***** Information supplied *****

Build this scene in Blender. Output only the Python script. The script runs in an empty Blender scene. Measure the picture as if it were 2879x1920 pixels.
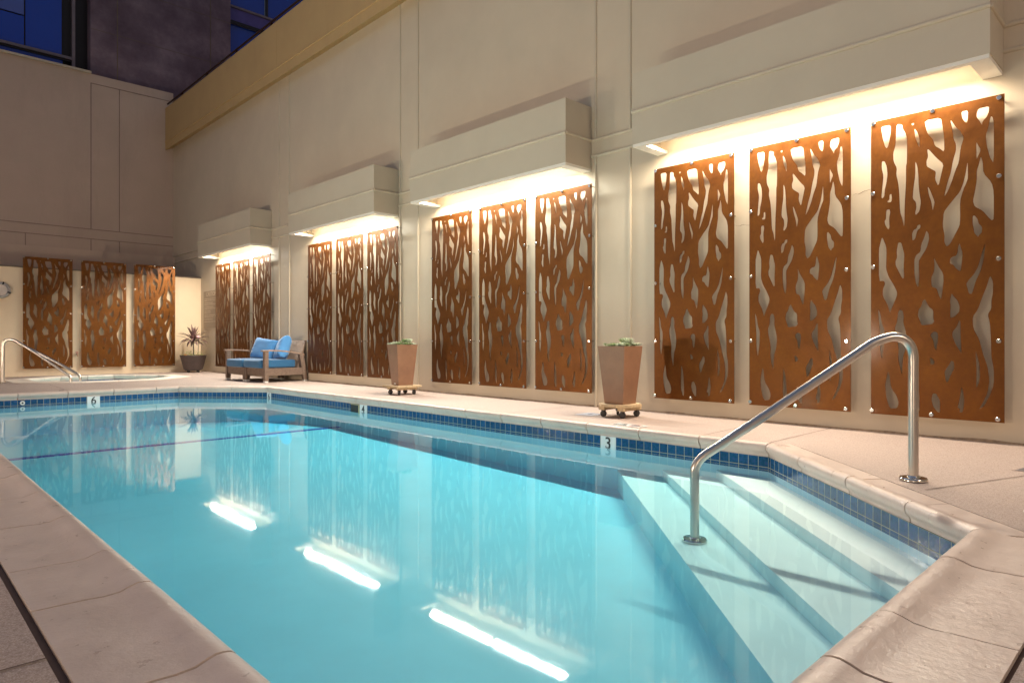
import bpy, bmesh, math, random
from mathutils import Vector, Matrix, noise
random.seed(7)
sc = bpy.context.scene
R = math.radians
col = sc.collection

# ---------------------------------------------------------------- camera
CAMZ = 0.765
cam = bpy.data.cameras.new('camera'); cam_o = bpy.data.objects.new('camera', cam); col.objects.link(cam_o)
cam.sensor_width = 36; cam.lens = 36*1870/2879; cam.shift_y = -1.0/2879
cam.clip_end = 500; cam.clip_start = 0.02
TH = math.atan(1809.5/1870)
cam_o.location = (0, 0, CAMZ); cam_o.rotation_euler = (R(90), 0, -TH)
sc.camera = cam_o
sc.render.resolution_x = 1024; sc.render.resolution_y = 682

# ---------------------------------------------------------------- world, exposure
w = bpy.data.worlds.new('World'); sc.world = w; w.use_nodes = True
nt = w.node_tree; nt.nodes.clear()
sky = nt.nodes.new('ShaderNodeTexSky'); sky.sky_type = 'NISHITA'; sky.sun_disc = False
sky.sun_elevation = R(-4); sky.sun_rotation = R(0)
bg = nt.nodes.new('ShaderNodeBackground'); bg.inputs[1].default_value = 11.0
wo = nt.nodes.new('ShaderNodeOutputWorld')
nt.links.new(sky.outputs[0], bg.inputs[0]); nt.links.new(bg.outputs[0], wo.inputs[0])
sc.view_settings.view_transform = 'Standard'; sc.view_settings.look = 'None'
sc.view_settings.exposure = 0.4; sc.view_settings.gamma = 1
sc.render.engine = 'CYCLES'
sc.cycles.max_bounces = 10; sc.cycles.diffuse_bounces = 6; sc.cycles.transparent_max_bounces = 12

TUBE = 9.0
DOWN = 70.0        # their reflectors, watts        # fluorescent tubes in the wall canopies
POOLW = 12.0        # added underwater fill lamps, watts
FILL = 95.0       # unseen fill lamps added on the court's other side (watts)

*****

Leave the pictures out and please restate exactly the lines running from the start of the material through the one with "col = sc.collection".

Build this scene in Blender. Output only the Python script. The script runs in an empty Blender scene. Measure the picture as if it were 2879x1920 pixels.
import bpy, bmesh, math, random
from mathutils import Vector, Matrix, noise
random.seed(7)
sc = bpy.context.scene
R = math.radians
col = sc.collection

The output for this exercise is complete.